Have you ever tried to think of a new color? Or come up with your own new sound, or taste--something no one has ever seen or heard or tasted in all of history? I've tried before, and failed each time. I started to think that such things as new colors were fantasies, that new sounds could only be found in heaven and that new tastes were nothing more than the hazy daydreams of hungry tourists. But then I came to Hawaii.
The moment I opened the plastic lid of my poi and watched the purplish goo ooze back into its container, I knew I was in trouble. The tomatoes and raw salmon also threw me; the bright red mixture zapped my tongue with strange bursts of tangy flavor that I couldn't handle. Clear noodles reminded me of congealed chicken noodle soup. They tasted like it, too. Pork and cabbage, sticky rice, dark purple sweet potatoes, pineapple and Hawaiian bread completed the meal--most of which I couldn't finish, even for the sake of politeness. I hate to turn my nose up at anything, especially if it's at the expense of someone else's labor, but my picky taste buds took one bite of that poi and started screaming, "No! Please, no!"
Some sounds I've come to associate with home: the sound of the ocean rolling into the coast, the sounds of loud tourists shouting at each other, the ungraceful flapping and squawks of seagulls trying to steal your french fries and the creak of the tiny bamboo forest in the arboretum by my house. But they sounded crisper in the filter of the island air. It wasn't the whooshing rush of hopping-cold waves splashing into the California shore--it was the lapping bathtub water washing the coral and rocks in Waikiki. It wasn't the jubilant shrieks of kids with mouse-themed ears running around--it was the blend of voices with completely foreign accents all trying to learn how to say aloha and mahalo like they belonged on the island. The whipping of birds' wings as they dipped for crumbs on the sidewalk was a blissful reprieve from the aggressive cacophony of the birds back home. And there's no way to compare the whisper of the tiny section the arboretum cordoned off for bamboo with the mighty groaning of the tall bamboo forests growing wild in the jungle.
But the colors of the jungle really did beat them all. It was as if God invented a new shade of green for every leaf we passed. Rusty crawdads scuttled along the bottom of a mossy green creek. We clung to a dusty gray vine for dear life as we swung across the water, landing on the soft brown soil on the far side. A gentle rain bathed the tree bark a dark brown and swirled the dirt into a muddy chocolate. Amethyst blooms and orange fungi painted the green on our walk up to the crystal water of the lovely Manoa Falls.
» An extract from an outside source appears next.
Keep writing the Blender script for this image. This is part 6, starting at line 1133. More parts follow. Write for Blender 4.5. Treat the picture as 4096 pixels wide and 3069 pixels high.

It's slightly insulting to try to cram something as exceptionally fantastic as this paradise into a short article. I had always told myself I'd never get the chance to fly across the ocean and see it. I would have loved to hear that it's possible to eat something I couldn't have imagined, or hear a fresh sound or see a new color when I thought it couldn't be done. I might not have believed it, but hearing it would have given me hope. Now I tell you: there are impossible sensations to explore in the world, and you can find a new color somewhere out there in the jungle.